Answer
In Joshua 1:4 God promised Joshua that the land of Israel would include territory extending “from the desert to Lebanon, and from the great river, the Euphrates—all the Hittite country—to the Mediterranean Sea in the west.” This territory would include the land from the southern tip of Israel along the Red Sea to the Euphrates River on the east, the border of Syria on the north (land of the Hittites), and the Mediterranean Sea (Great Sea) to the west. As of yet, Israel has not controlled this entire land area.
In Joshua’s time, much of the land of Canaan was brought under Israelite control. In the time of David and his son Solomon (approximately 1000 BC, or 400 years after Joshua), a wide area of land was under Israel’s control or influence. Yet the entire territory promised to Israel in Scripture, both in Joshua 1:4 and elsewhere, has yet to be fulfilled.
Some point to a passage later in the book of Joshua as contradicting the promise of Joshua 1:4. After the conquest of Canaan, the historical account says, “So the LORD gave Israel all the land which He had sworn to give to their fathers, and they possessed it and lived in it. And the LORD gave them rest on every side, according to all that He had sworn to their fathers, and no one of all their enemies stood before them; the LORD gave all their enemies into their hand. Not one of the good promises which the LORD had made to the house of Israel failed; all came to pass” (Joshua 21:43–45). There is really no contradiction. At the time referred to in Joshua 21, all of Israel’s enemies were subdued. No one posed a threat to God’s people. God had given them a right to everything He had promised in Joshua 1:4, and they were authorized to take possession of the entire land—all the way to the Euphrates—as soon as they needed it and as soon as they called on the Lord for aid. The fact that they never did so does not negate the fact that God had kept His promise.

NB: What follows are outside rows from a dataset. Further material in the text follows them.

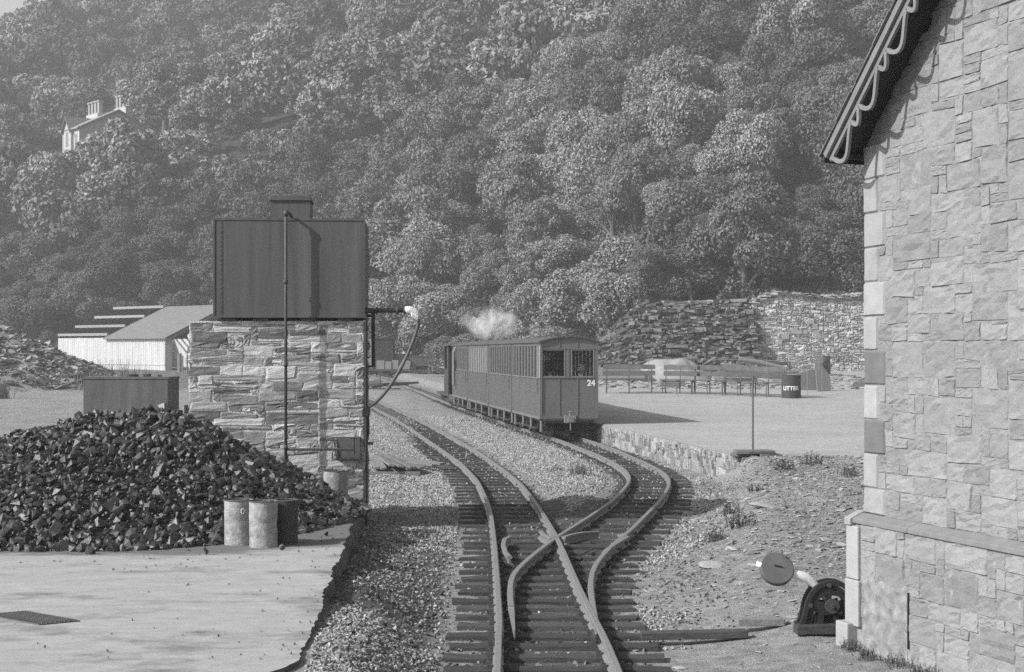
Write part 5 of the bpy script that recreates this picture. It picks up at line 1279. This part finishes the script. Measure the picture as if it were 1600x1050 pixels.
# ------------------------------------------------------------------ distant rolling stock
def wheels(t, xs, r_=.19, z=.0, gy=.3):
    for x in xs:
        b = MB()
        for s in (-1,1): b.lathe([(r_,-.04),(r_,.04)], (x,s*gy,z+r_), 16, Matrix.Rotation(math.pi/2,3,'X'))
        b.tube([(x,-gy,z+r_),(x,gy,z+r_)], .03, 6); b.build('wheelset', M['iron'], t)
M['paint_grey'] = M['iron'] if False else M['paint_grey']
t = thing('tip_wagon', 'iron side-tipping hopper wagon, rightmost of the distant wagons', 'wagon', (-5.5,95.4,.38), R(-4), 'wagons on the distant siding')
b = MB(); b.prism([(-.95,1.18),(.85,1.18),(.35,.62),(-.35,.62)], -.45, .45, lambda a_,c,h:(a_,h,c)); b.prism([(-1.0,1.18),(.90,1.18),(.90,1.24),(-1.0,1.24)], -.48, .48, lambda a_,c,h:(a_,h,c)); b.build('hopper', M['iron'], t)
b = MB()
for x in (-.55,0,.55): b.ribbon([(x-.10,.40),(x,.75),(x+.10,.40)], .06, -.40, -.34, lambda a_,c,h:(a_,h,c))
b.bb(-.95,.95,-.35,.35,.28,.40); b.build('chassis', M['iron'], t); wheels(t, (-.45,.45))
t = thing('flat_wagon', 'flat wagon loaded with pale blocks between the tip wagon and the dark engine', 'wagon', (-7.45,95.6,.38), R(-2), 'wagons on the distant siding')
b = MB(); b.bb(-1.1,1.1,-.4,.4,.30,.42); b.build('deck', M['iron'], t); b = MB(); b.bb(-.95,-.45,-.35,.3,.421,.95); b.bb(-.40,-.02,-.35,.3,.421,.90); b.bb(.02,.40,-.3,.3,.421,.98); b.prism([(.35,.422),(1.1,.422),(1.2,.9),(.7,1.05)],-.3,.3,lambda a_,c,h:(a_,h,c)); b.build('load', M['paint_grey'], t); wheels(t, (-.7,.7))
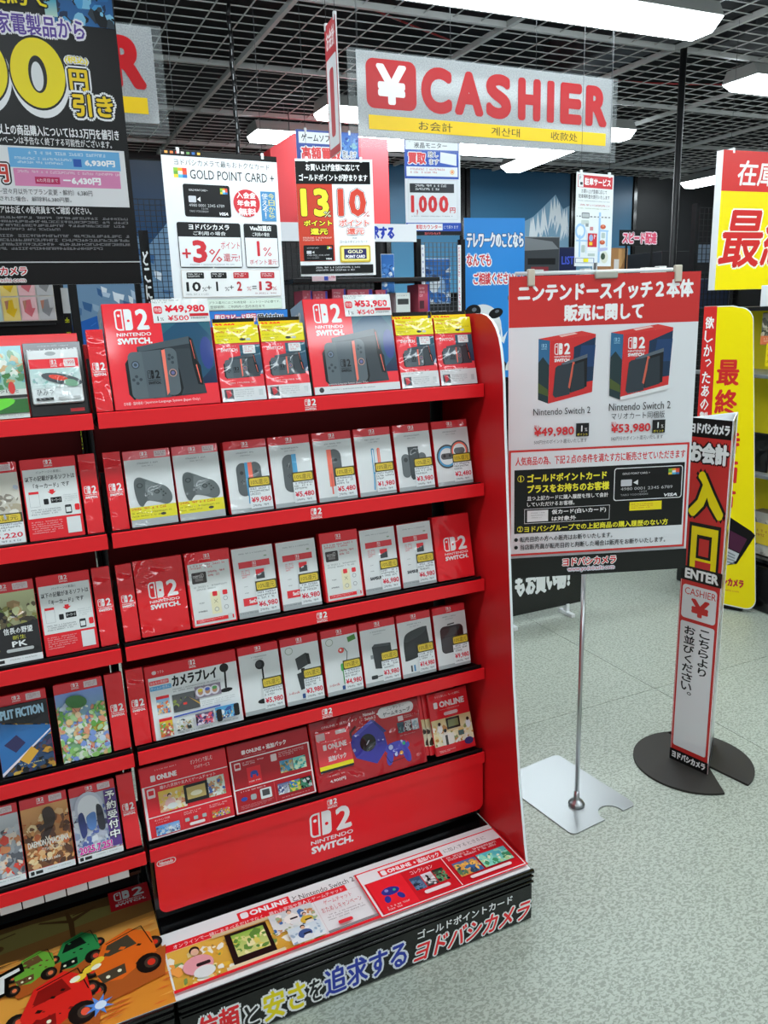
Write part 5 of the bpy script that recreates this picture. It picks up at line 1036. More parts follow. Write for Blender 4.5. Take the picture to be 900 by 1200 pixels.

After Joshua’s death, the book of Judges teaches, the Israelites turned away from God. As punishment, God allowed their enemies to increase in power, and Israel lost territory that God had given earlier. Judges 2:14 says, “In his anger against Israel the LORD gave them into the hands of raiders who plundered them. He sold them into the hands of their enemies all around, whom they were no longer able to resist.”
Various judges arose during this period, and there was an ongoing battle for the control of Israel’s territory. Later, during the reigns of David and Solomon, Israel controlled the largest part of the Promised Land to date. After Solomon’s reign, the kingdom was divided into the Kingdom of Israel to the north and the Kingdom of Judah to the south. Both kingdoms eventually sinned to such a degree that God allowed outside nations to defeat them, and most of the Jews were exiled.
Yet God was not done with His people, and He restored Israel’s territory. The books of Ezra and Nehemiah document the return of the Jewish people from Babylon seventy years after their exile. The temple was rebuilt, and worship in Jerusalem was re-established. Israel continued in their land until AD 70 when the Romans destroyed the temple and overtook Jerusalem.
It would not be until 1948 that the modern nation of Israel was established following World War II. Now, more than sixty years later, Israel has become a thriving nation and the longest-established democracy in the Middle East. Yet many of its neighbors remain hostile, and a Palestinian movement seeks to develop its own nation within the borders of modern Israel’s territory.
The Bible teaches that God will eventually fulfill the promise to give Israel full control over the Promised Land. Israel’s full territory will ultimately be ruled by the Messiah during the Millennium (Revelation 20:1–6). God’s promises, partly fulfilled throughout history, will have complete, literal, fulfillment prior to God’s creation of new heavens and a new earth (Revelation 21—22; cf. Psalm 72:8).